Supreme Court Of India

Union Of India V. Madhusudan Prasad

Civil Appeal No. 5909 of 2002. 28-10-2003


1. Union of India challenges the order passed by the Division Bench of the High Court of Patna. Respondent Madhusudan Prasad was a Safai Karamchari in CRPF. In the year 1994 he proceeded on leave and he should have reported for duty on 31.3.1994. Even after the expiry of the leave, he did not report for duty and overstayed leave without giving any information. The authorities treated him a deserter and issued a warrant of arrest and he was produced before the Chief Judicial Magistrate-cum-Commandant. The Magistrate imposed him a penalty of 15 days rigorous imprisonment. After the imposition of the penalty, the Commandant or CRPF issued an order of dismissal from service. Aggrieved by this order of dismissal, the respondent preferred an appeal and the appellate authority held that the disciplinary authority should have afforded reasonable opportunity to the respondent and as the respondent was not served with any show cause notice nor there was any enquiry preceding the dismissal, the order passed by the disciplinary authority was set aside and directed to reinstate the respondent in service. The appellate authority further observed that the period of absence from the date of dismissal from service i.e. 7.11.1994 till the reinstatement shall be treated as dies-non though there shall not be break in service for the purpose of pensionary benefits.

2. Pursuant to the order passed by the appellate authority, the respondent was reinstated in service on 15.2.1996. The respondent thereafter filed a Writ Petition before the High Court praying that he may be paid salary for the period 7.11.1994, that is the date of dismissal, to 15.2.1996, that is the date of reinstatement. The learned Single Judge held that the respondent was entitled to get salary for the period he was out of service.

3. Aggrieved by this order, Union of India preferred LPA before the Division Bench, but the Division Bench disposed of the matter affirming the order passed by the learned Single Judge and hence this appeal by way of SLP.

4. We heard the counsel for the Union of India and it was submitted that the respondent was not entitled to get salary for the period from 7.11.1994 to 15.2.1996 in view of the order passed by the appellate authority. It was submitted that the Fundamental Rule 54 enables the Government to pass such an order and it was argued in appropriate case the authorities can pass an order denying salary to the employee when reinstatement is ordered as a result or appeal or review. Fundamental Rules be read as follows:

"Where a Government servant who has been dismissed, removed or compulsory retired is reinstated as a result of appeal or review or would have been so reinstated but for his retirement on superannuation while under suspension or not, the authority competent to order reinstatement shall consider and make specific order - (a) regarding the pay and allowances to be paid to the Government servant for the period of his absence from duty including the period of suspension preceding his dismissal, removal or compulsory retirement, as the case may be and (b) whether or not the said period shall be treated as the period spent on duty."

5. It is true that when a reinstatement is ordered in appeal or review, the authorities can pass specific order regarding the pay and allowances to be paid to the Government servant for the period of his absence from duty preceding the dismissal, removal or compulsory retirement, as the case may be.

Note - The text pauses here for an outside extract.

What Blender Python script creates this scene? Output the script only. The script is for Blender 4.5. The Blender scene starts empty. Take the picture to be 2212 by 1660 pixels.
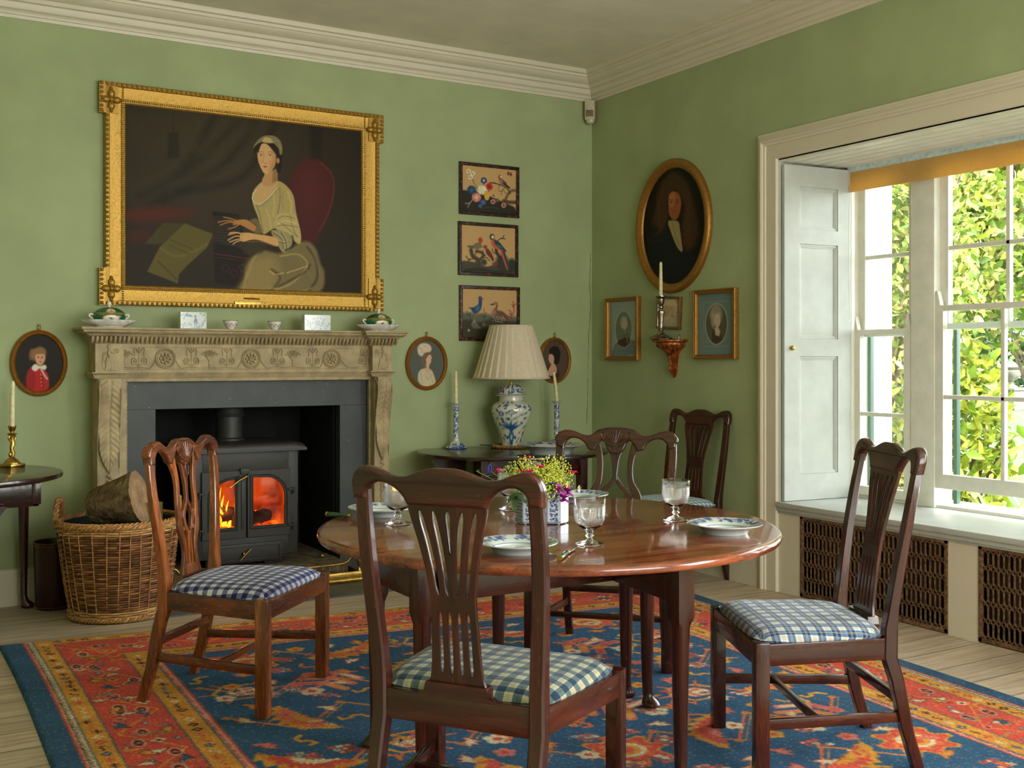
import bpy, bmesh, math, random
import numpy as np
from mathutils import Vector, Matrix, noise
PI = math.pi
rnd = random.Random(7)
SC = bpy.context.scene
COL = SC.collection

# ------------------------------------------------------------------ camera
FPX, CX, HY, EYE = 2367.0, 1106.0, 778.0, 1.27
YAW = math.atan((1106+305)/FPX)
cd = bpy.data.cameras.new('camera'); cam = bpy.data.objects.new('camera', cd); COL.objects.link(cam)
cam.location = (0, 0, EYE); cam.rotation_euler = (PI/2, 0, -YAW)
cd.sensor_width = 36; cd.lens = FPX/2212*36; cd.shift_y = (HY-830)/2212; cd.clip_start = .05; cd.clip_end = 300
SC.camera = cam
# ------------------------------------------------------------------ world, sun, added fill lights
SC.view_settings.view_transform = 'Standard'; SC.view_settings.look = 'None'
SC.view_settings.gamma = 1; SC.view_settings.use_curve_mapping = False
SC.view_settings.exposure = 0.9
w = bpy.data.worlds.new('world'); SC.world = w; w.use_nodes = True
bg = w.node_tree.nodes['Background']; bg.inputs[0].default_value = (.93, .97, 1, 1); bg.inputs[1].default_value = 8.5
sd = bpy.data.lights.new('sun', 'SUN'); sd.energy = 9; sd.angle = .02; sd.color = (1, .93, .78)
so = bpy.data.objects.new('sun', sd); COL.objects.link(so)
so.rotation_euler = Vector((.12, 1, -1.25)).to_track_quat('-Z', 'Y').to_euler()
def area(name, loc, direction, sx, sy, energy, color):
    l = bpy.data.lights.new(name, 'AREA'); l.shape = 'RECTANGLE'; l.size = sx; l.size_y = sy; l.energy = energy; l.color = color
    o = bpy.data.objects.new(name, l); COL.objects.link(o); o.location = loc
    o.rotation_euler = Vector(direction).to_track_quat('-Z', 'Z').to_euler(); return o
area('fill_light_rear', (2.3, -1.52, 1.75), (0, 1, .1), 2.2, 2.1, 82, (1, 1, 1))  # added interior fill lamp behind the camera; the rear wall has no opening
area('fill_light_side', (4.26, -.15, 1.7), (-1, .1, -.1), 1.7, 1.9, 88, (1, 1, 1))  # second added fill lamp, out of view against the closed right wall

# ------------------------------------------------------------------ projection helpers (pixel of the photo -> point on a real plane)
FX, FY, RX, RY = math.sin(YAW), math.cos(YAW), math.cos(YAW), -math.sin(YAW)
def ray(u, v):
    r = (u-CX)/FPX
    return FX+r*RX, FY+r*RY, (HY-v)/FPX
def onY(u, v, y): d = ray(u, v); t = y/d[1]; return (d[0]*t, y, EYE+d[2]*t)
def onX(u, v, x): d = ray(u, v); t = x/d[0]; return (x, d[1]*t, EYE+d[2]*t)
def onZ(u, v, z): d = ray(u, v); t = (z-EYE)/d[2]; return (d[0]*t, d[1]*t, z)
YB, XR, ZC = 6.19, 4.33, 3.215       # back wall, right wall, ceiling

# ------------------------------------------------------------------ colours and materials
def lin(c):
    out = []
    for v in c[:3]:
        v = v/255
        out.append(v/12.92 if v <= .04045 else ((v+.055)/1.055)**2.4)
    return tuple(out)+(1,)
class NT:
    def __init__(s, name):
        s.m = bpy.data.materials.new(name); s.m.use_nodes = True; s.t = s.m.node_tree; s.b = s.t.nodes['Principled BSDF']
        s.out = s.t.nodes['Material Output']
    def n(s, ty, ins=None, **kw):
        nd = s.t.nodes.new('ShaderNode'+ty)
        for k, v in kw.items(): setattr(nd, k, v)
        for k, v in (ins or {}).items(): s.set(nd, k, v)
        return nd
    def set(s, nd, k, v):
        i = nd.inputs[k]
        if hasattr(v, 'is_output') or isinstance(v, bpy.types.NodeSocket): s.t.links.new(v, i)
        else: i.default_value = v
    def coord(s, kind='Object', scale=(1, 1, 1), rot=(0, 0, 0)):
        c = s.n('TexCoord'); mp = s.n('Mapping'); s.t.links.new(c.outputs[kind], mp.inputs[0])
        mp.inputs['Scale'].default_value = scale; mp.inputs['Rotation'].default_value = rot; return mp.outputs[0]
    def noise(s, vec, scale, detail=4, rough=.55, dist=0):
        nd = s.n('TexNoise', {'Vector': vec, 'Scale': scale, 'Detail': detail, 'Roughness': rough, 'Distortion': dist}); return nd.outputs[0]
    def ramp(s, fac, stops):
        r = s.n('ValToRGB', {0: fac}); e = r.color_ramp.elements
        while len(e) < len(stops): e.new(.5)
        for el, (p, c) in zip(e, stops): el.position = p; el.color = c if len(c) == 4 else lin(c)
        return r.outputs[0]
    def mix(s, f, a, b, mode='MIX'):
        x = s.n('MixRGB', {0: f, 1: a, 2: b}); x.blend_type = mode; return x.outputs[0]
    def math(s, op, a, b=0.0, c=None):
        x = s.n('Math', {0: a, 1: b}); x.operation = op
        if c is not None: s.set(x, 2, c)
        return x.outputs[0]
    def bump(s, h, strength=.3, dist=.01):
        b = s.n('Bump', {'Height': h, 'Strength': strength, 'Distance': dist}); s.t.links.new(b.outputs[0], s.b.inputs['Normal'])
    def p(s, **kw):
        for k, v in kw.items(): s.set(s.b, k.replace('_', ' '), v)
        return s
def plain(name, c, rough=.5, metal=0, nscale=40, var=.06, bump=.1, bdist=.002, **kw):
    t = NT(name); v = t.coord(); nz = t.noise(v, nscale)
    a = lin([x*(1-var*2) for x in c]); b = lin([min(255, x*(1+var)) for x in c])
    t.p(Base_Color=t.ramp(nz, [(.3, a), (.7, b)]), Roughness=rough, Metallic=metal); t.p(**kw)
    if bump: t.bump(nz, bump, bdist)
    return t.m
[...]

This is an enabling provision and the authorities can consider the relevant facts as to whether the employee should be denied the salary for the period he was kept under suspension preceding the removal, dismissal or compulsory retirement. The counsel for the appellant has placed a reliance on the decision of the Constitution Bench of this Court in Managing Director, vs. B. Karunakar, reported in 1993(4) SCC 727, this Court held that the question whether the employee would be entitled to the back wages and other benefits from the date of his dismissal to the date of his reinstatement if ultimately ordered, should invariably be left to be decided by the authority concerned according to law, after the culmination of the proceeding and depending on the final outcome. If the employee succeeds in the fresh enquiry and is directed to be reinstated, the authority should be at liberty to decide according to law how it will treat the period from the date of dismissal till the reinstatement and to what benefits, if any and the extent of the benefits, he will be entitled. The reinstatement made as a result of the setting aside or the enquiry for failure to furnish the report, should be treated as a reinstatement for the purpose of holding the fresh enquiry from the stage of furnishing the report and no more, where such fresh inquiry is held.

6. The above case was concerning an employee, proceeded, who was found guilty in an enquiry but the report was not furnished to the employee and show cause notice was not served on him. In view of the facts and circumstances of the case, the Court directed appropriate order should be passed regarding the back wages. In the instant case the appellate authority directed reinstatement of the respondent and held that he was not entitled to get back wages for the period he was out of service. It may be noticed that the respondent was removed from service without any enquiry and he was not even given show cause notice prior to his dismissal from service. There was fault on the part of the employer in not following the principle of natural justice. These relevant facts were considered and the learned Single Judge and also the Division Bench ordered the payment of back wages. We do not think that is a fit case where the Fundamental Rule 54 could have been invoked by the authorities. We find no merit in the appeal. The appeal is accordingly dismissed.